(Records from a dataset)
===

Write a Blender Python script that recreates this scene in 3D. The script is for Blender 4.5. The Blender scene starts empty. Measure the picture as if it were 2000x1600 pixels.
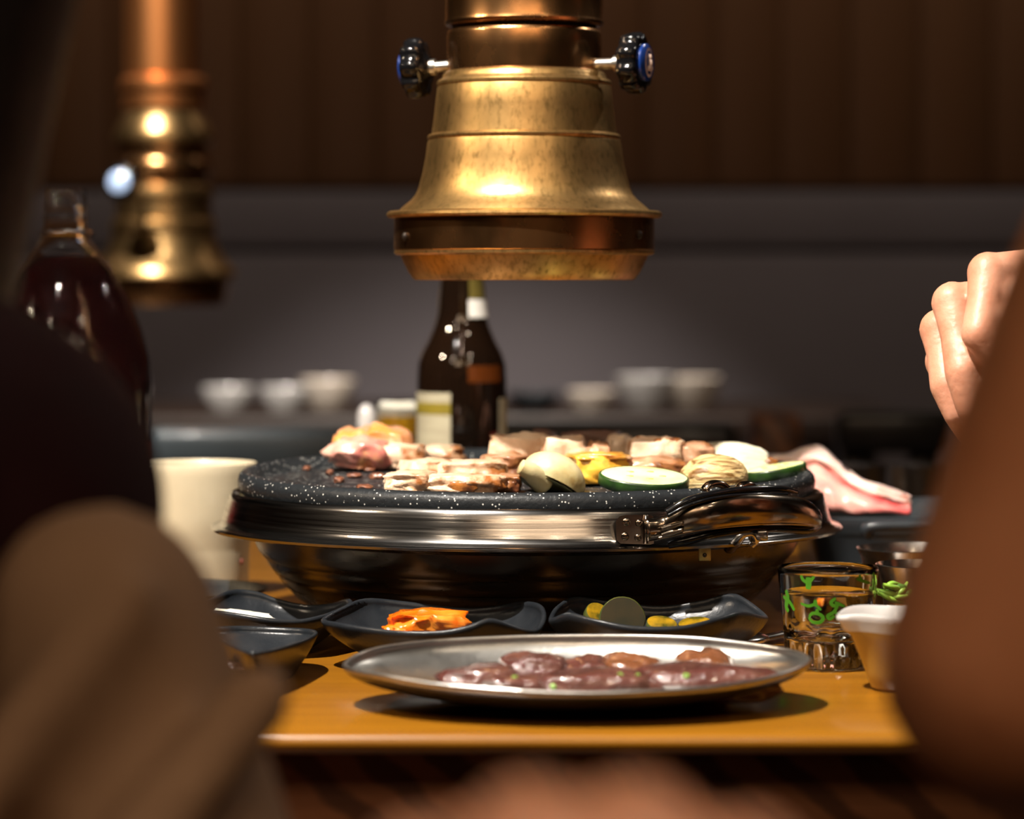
import bpy, bmesh, math, random
from mathutils import Vector, Matrix, noise
random.seed(7)
S = bpy.context.scene
COL = S.collection
PI = math.pi

# ---------------------------------------------------------------- camera
F, HY, ZC = 5700.0, 545.0, 0.961          # focal length in px of a 2000 px frame, horizon row, lens height (table top = 0.75)
TZ = 0.75
cam_d = bpy.data.cameras.new('camera'); cam = bpy.data.objects.new('camera', cam_d); COL.objects.link(cam)
cam.location = (0, 0, ZC); cam.rotation_euler = (PI/2, 0, 0)
cam_d.sensor_width = 36; cam_d.lens = F*36/2000; cam_d.shift_y = (HY-800)/2000
cam_d.clip_start = 0.05; cam_d.clip_end = 60
cam_d.dof.use_dof = True; cam_d.dof.focus_distance = 1.635; cam_d.dof.aperture_fstop = 5.9
S.camera = cam
# ---------------------------------------------------------------- world, exposure
w = bpy.data.worlds.new('room_dark'); S.world = w; w.use_nodes = True
w.node_tree.nodes['Background'].inputs[0].default_value = (1.0, 0.72, 0.5, 1)
w.node_tree.nodes['Background'].inputs[1].default_value = 0.012
S.view_settings.view_transform = 'Standard'; S.view_settings.look = 'None'
S.view_settings.gamma = 1; S.view_settings.use_curve_mapping = False
S.view_settings.exposure = 0.0

# ---------------------------------------------------------------- lamps of the room and added fill lights
def spot(name, loc, target, power, col, angle=70, blend=.5, rad=.03):
    d = bpy.data.lights.new(name, 'SPOT'); d.energy = power; d.color = col; d.spot_size = math.radians(angle)
    d.spot_blend = blend; d.shadow_soft_size = rad
    o = bpy.data.objects.new(name, d); COL.objects.link(o); o.location = loc
    o.rotation_euler = (Vector(target)-Vector(loc)).to_track_quat('-Z', 'Y').to_euler(); return o
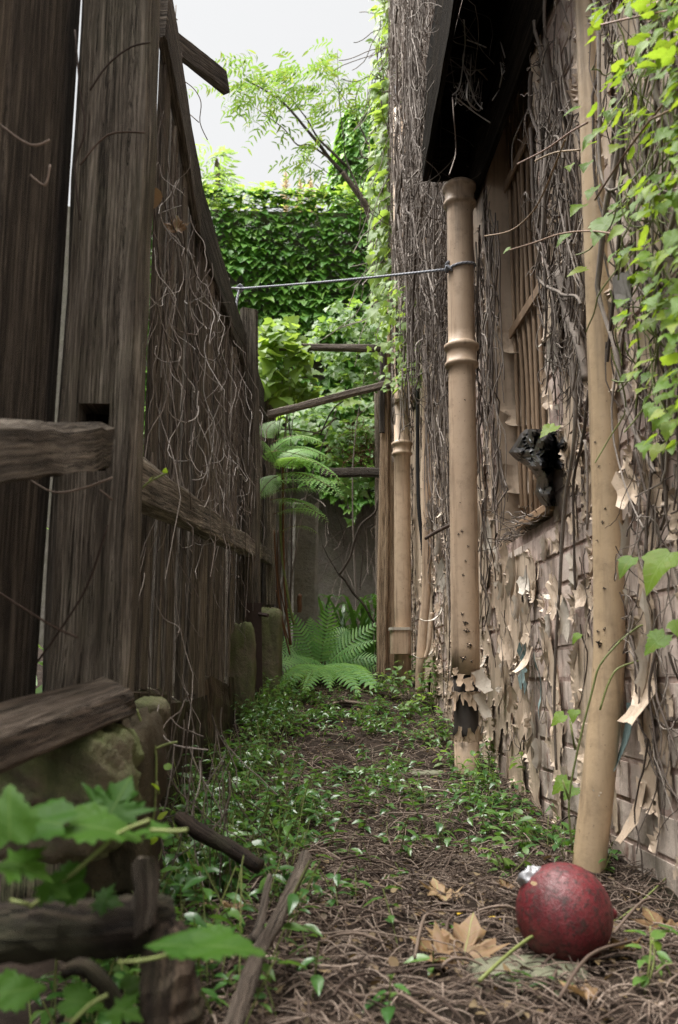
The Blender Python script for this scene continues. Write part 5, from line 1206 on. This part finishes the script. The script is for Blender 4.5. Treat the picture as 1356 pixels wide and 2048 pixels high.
def cover():
    # dense glossy ground cover hugging the plinth, thinner across the path
    pos, nr, tp, sz, stems = [], [], [], [], []
    n = 7000; y = 1.15+3.9*rng.random(n)**.9; x = rng.uniform(-.42,.70,n)
    left = FA+FB*(y-1.5)+.12
    w = np.interp(y, [1.0,1.6,2.3,3.0,3.8,5.0], [.24,.34,.37,.30,.22,.20])
    p = np.exp(-np.clip(x-left,0,None)**2/(w*w*.5))*1.0 + .02
    p += .15*np.exp(-((x-.18)**2/.05+(y-2.45)**2/.10)) + .35*np.exp(-((x-.42)**2/.035+(y-3.35)**2/.55)) + .3*np.exp(-((x-.6)**2/.02+(y-2.6)**2/.12)) + .8*np.exp(-((x-.1)**2/.08+(y-4.45)**2/.06)) + .4*np.exp(-((x-.62)**2/.010))*((y > 1.9) & (y < 3.6))
    p *= np.clip(fbm(x*4, y*4, 95, 3)*3.6-1.1, .02, 1.2)
    k = (rng.random(n) < p) & (x > left-.03) & (x < WX-.03); x, y = x[k], y[k]
    for a, b in zip(x, y):
        h = random.uniform(.02,.11)*(1.5 if a < .02 else .8); g = float(gz(a, b)); th = random.uniform(0,6.28); d = Vector((math.cos(th), math.sin(th), 0)); top = Vector((a, b, g))+d*h*.5+Vector((0,0,h))
        stems.append((Vector((a,b,g)), top))
        for q in range(random.choice((3,4,5))):
            f = .45+.55*q/4; c = Vector((a,b,g)).lerp(top, f); u = th+q*2.4+random.uniform(-.4,.4); dd = Vector((math.cos(u), math.sin(u), random.uniform(-.15,.25)))
            pos.append(c+dd*.004); tp.append(dd); nr.append(Vector((random.gauss(0,.25), random.gauss(0,.25), 1))); sz.append(random.uniform(.020,.040))
    A = lambda q: np.array([tuple(v) for v in q])
    t = thing('ground_cover', (-.1, 2.5, .05), 'glossy dark green creeping ground cover along the fence side of the path', 'ground cover'); t['kind'] = 'stuff'
    P = A(pos); scatter('leaves', T_OV, P, frames(A(nr), A(tp)), np.array(sz), M['tradi'], t, 0)
    Pw = np.array([[tuple(a), tuple(a.lerp(b,.5)+Vector((0,0,.004))), tuple(b)] for a, b in stems]); V, Q = tubes_np(Pw, np.full((len(Pw),3),.0011), 4)
    link('stems', fast_mesh('stems', V, Q, M['green_stem'], True), t)['kind'] = 'stuff'
cover()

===

The request:
Leave out the pictures and restate, word for word, the lines from the top of the data through the line containing "PI = math.pi", both included.

Result of the task:
Write a Blender Python script that recreates this scene in 3D. The script is for Blender 4.5. The Blender scene starts empty. Measure the picture as if it were 2000x1600 pixels.
import bpy, bmesh, math, random
from mathutils import Vector, Matrix, noise
random.seed(7)
S = bpy.context.scene
COL = S.collection
PI = math.pi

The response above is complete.